My daughter drives a stock 1999 Toyota Camry, that we bought used. She has had it for a couple of years. Soon she will be moving in to a new apartment complex. There are speed bumps in the roads around the buildings. Her car bottoms out at even slow speed, less than 5 mph. Even a complete stop with a crawl will scrape the under carriage. None of her friend’s cars do that.
Is there any way to raise it to ease or eliminate the scraping?
Either the speed bumps are unusually high or something is hanging unusually low on her Camry. I suspect the exhaust pipe is what is making contact. I have a 2000 Camry with the V6 and is seems the exhaust hangs down a bit lower than the rest of the underbody of the car. On the road I’ve noticed that a lot of Camry’s of that era also look like the exhaust pipe hangs low.
I don’t know if there is a fix, but have the exhaust pipe checked to be sure it is properly secured. It is possible that the pipe can be damaged if it drags too hard on the speed bump. Perhaps she can find a way to avoid the tallest of the bumps and still get to her apartment.
I don’t know if there is a fix
Bailing wire? (Only because the exhaust system is too hot for duct tape.)
Seriously, if you’re certain the ride height is stock (remember it was purchased used), a speed bump shouldn’t scrape the undercarriage.
The next time it’s on a lift, have the mech look for “fresh” rust from where the contact is being made.
Yeah, our 99 Camry drags also for a few weeks in Spring when the annual frost heave festival hits our neighborhood. There don’t seem to be a lot of options for raising the car.
The two ways that I am vaguely aware of would be to install spring shims in the coil springs of the McPherson struts or to tinker with the tire size. Installing tires with a slightly greater diameter will raise the car at the cost of throwing your speedometer and odometer readings off a little. And there is a limit to how big an oversize you can use without the tires touching the wheel well on sharp turns. I’d be concerned about the safety aspects of either bigger tires or strut shims – which is why I haven’t pursued raising our Camry a little.
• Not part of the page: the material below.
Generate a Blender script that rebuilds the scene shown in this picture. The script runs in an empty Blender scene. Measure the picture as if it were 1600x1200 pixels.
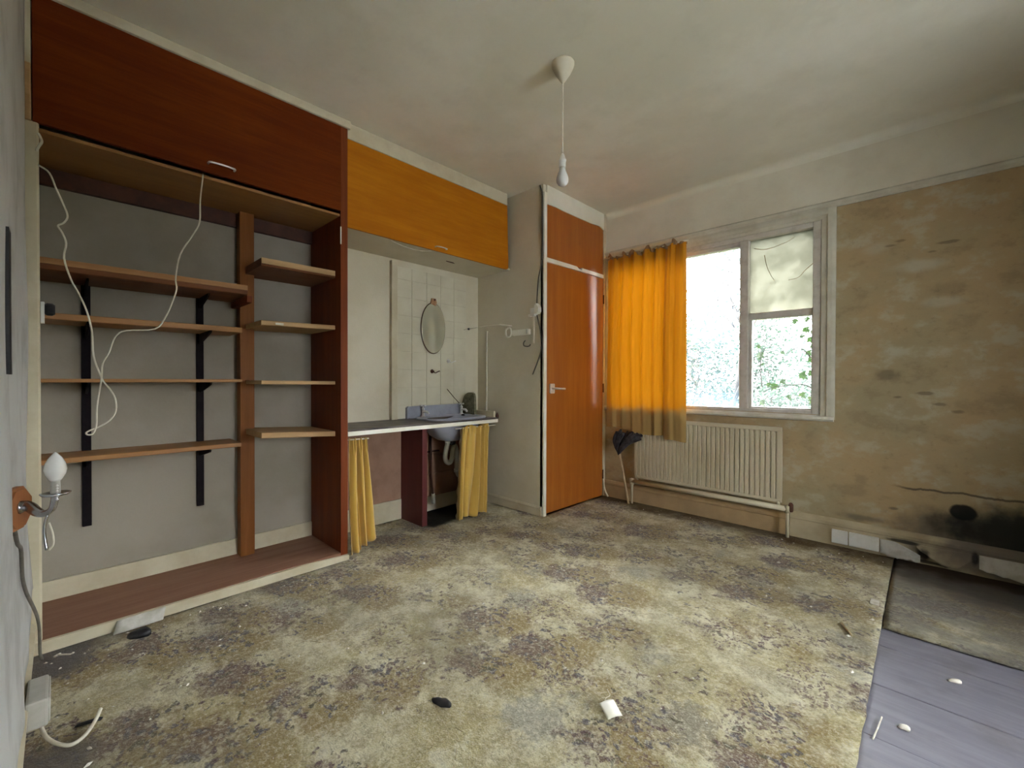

Maybe others around here have more experience or other ideas.
Check the ride height. The factory manual should have a spec in it. It could be tired springs and or shocks/struts. Does it ride OK without “porpoising”?
It could just be high speed bumps. Try going over them at an angle so that one wheel at a time goes over the bump. I had to do this with a lowered Miata. I had to slow enough so the suspension did not compress and scrap the bottom. Ridiculous PITA, of course I would dump the clutch a scream up to the next Speed Hill.
Have her try going over them at a angle.
Do it so one front tire goes over bump before other front tire hits bump.